-- BEGIN AVAILABLE DATA --
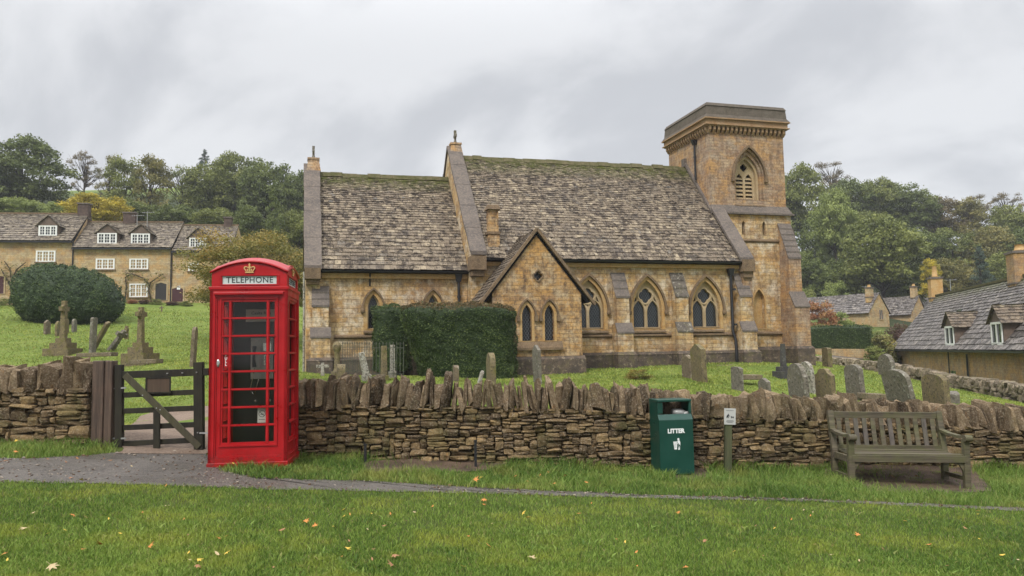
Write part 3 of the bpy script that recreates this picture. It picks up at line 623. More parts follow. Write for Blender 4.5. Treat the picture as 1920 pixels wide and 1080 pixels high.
# east gable wall of the nave rising above the chancel, and west gable, with copings
def gable(name,x0,x1,yw,ye,zr,zl,lift,mat):
    mb=MB(); P=[(0-yw,ZB),(2*RY+yw,ZB),(2*RY+yw,zl),(RY,zr+lift-.16),(-yw,zl)]
    mb.plate(P,[],-x1,-x0,RYZ@T(),rnd=.5); return mb.build(name,mat,CH)
gable('gable_wall',NE-.05,NE+.38,.04,0,RZ,NEZ+.12,.36,M['church_wall'])
def coping(name,x0,x1,yb,zb,yt,zt,th,mat,joints=5,north=True):
    mb=MB()
    for sgn in ((0,1) if north else (0,)):
        for i in range(joints):
            a=i/joints;b=(i+1)/joints-.004
            y0=yb+(yt-yb)*a;y1=yb+(yt-yb)*b;z0=zb+(zt-zb)*a;z1=zb+(zt-zb)*b
            if sgn: y0,y1=2*RY-y0,2*RY-y1
            o=.012*(i%2)
            mb.hexa([(x0-o,y0,z0-th),(x1+o,y0,z0-th),(x1+o,y1,z1-th),(x0-o,y1,z1-th),(x0-o,y0,z0),(x1+o,y0,z0),(x1+o,y1,z1),(x0-o,y1,z1)])
    return mb.build(name,mat,CH)
coping('coping',NE-.10,NE+.46,-.30,NEZ+.22,RY,RZ+.42,.13,M['grey_slab'],5)
mb=MB().box((NE-.10,-.42,4.25),(NE+.42,.2,4.72)).box((NE-.06,-.3,4.05),(NE+.38,.1,4.25)); mb.build('kneeler',M['hood_stone'],CH)
coping('coping',-.10,.46,-.32,NEZ+.15,1.66,NEZ+.15+(1.98)*1.155,.15,M['grey_slab'],3,False)
mb=MB(); mb.plate([(-.25,ZB),(1.79,ZB),(1.79,6.85),(-.25,4.62)],[],-.40,-.003,RYZ@T(),rnd=.5); mb.build('gable_wall',M['tower_wall'],CH)
mb=MB().box((-.04,-.42,4.3),(.44,-.1,4.74)).box((0,-.34,4.08),(.40,-.05,4.3)); mb.build('kneeler',M['hood_stone'],CH)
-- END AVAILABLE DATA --
GIVEN PROBLEM »
Give an exact copy of the material, leaving out every picture.

TASK OUTPUT »
Write part 3 of the bpy script that recreates this picture. It picks up at line 623. More parts follow. Write for Blender 4.5. Treat the picture as 1920 pixels wide and 1080 pixels high.
# east gable wall of the nave rising above the chancel, and west gable, with copings
def gable(name,x0,x1,yw,ye,zr,zl,lift,mat):
    mb=MB(); P=[(0-yw,ZB),(2*RY+yw,ZB),(2*RY+yw,zl),(RY,zr+lift-.16),(-yw,zl)]
    mb.plate(P,[],-x1,-x0,RYZ@T(),rnd=.5); return mb.build(name,mat,CH)
gable('gable_wall',NE-.05,NE+.38,.04,0,RZ,NEZ+.12,.36,M['church_wall'])
def coping(name,x0,x1,yb,zb,yt,zt,th,mat,joints=5,north=True):
    mb=MB()
    for sgn in ((0,1) if north else (0,)):
        for i in range(joints):
            a=i/joints;b=(i+1)/joints-.004
            y0=yb+(yt-yb)*a;y1=yb+(yt-yb)*b;z0=zb+(zt-zb)*a;z1=zb+(zt-zb)*b
            if sgn: y0,y1=2*RY-y0,2*RY-y1
            o=.012*(i%2)
            mb.hexa([(x0-o,y0,z0-th),(x1+o,y0,z0-th),(x1+o,y1,z1-th),(x0-o,y1,z1-th),(x0-o,y0,z0),(x1+o,y0,z0),(x1+o,y1,z1),(x0-o,y1,z1)])
    return mb.build(name,mat,CH)
coping('coping',NE-.10,NE+.46,-.30,NEZ+.22,RY,RZ+.42,.13,M['grey_slab'],5)
mb=MB().box((NE-.10,-.42,4.25),(NE+.42,.2,4.72)).box((NE-.06,-.3,4.05),(NE+.38,.1,4.25)); mb.build('kneeler',M['hood_stone'],CH)
coping('coping',-.10,.46,-.32,NEZ+.15,1.66,NEZ+.15+(1.98)*1.155,.15,M['grey_slab'],3,False)
mb=MB(); mb.plate([(-.25,ZB),(1.79,ZB),(1.79,6.85),(-.25,4.62)],[],-.40,-.003,RYZ@T(),rnd=.5); mb.build('gable_wall',M['tower_wall'],CH)
mb=MB().box((-.04,-.42,4.3),(.44,-.1,4.74)).box((0,-.34,4.08),(.40,-.05,4.3)); mb.build('kneeler',M['hood_stone'],CH)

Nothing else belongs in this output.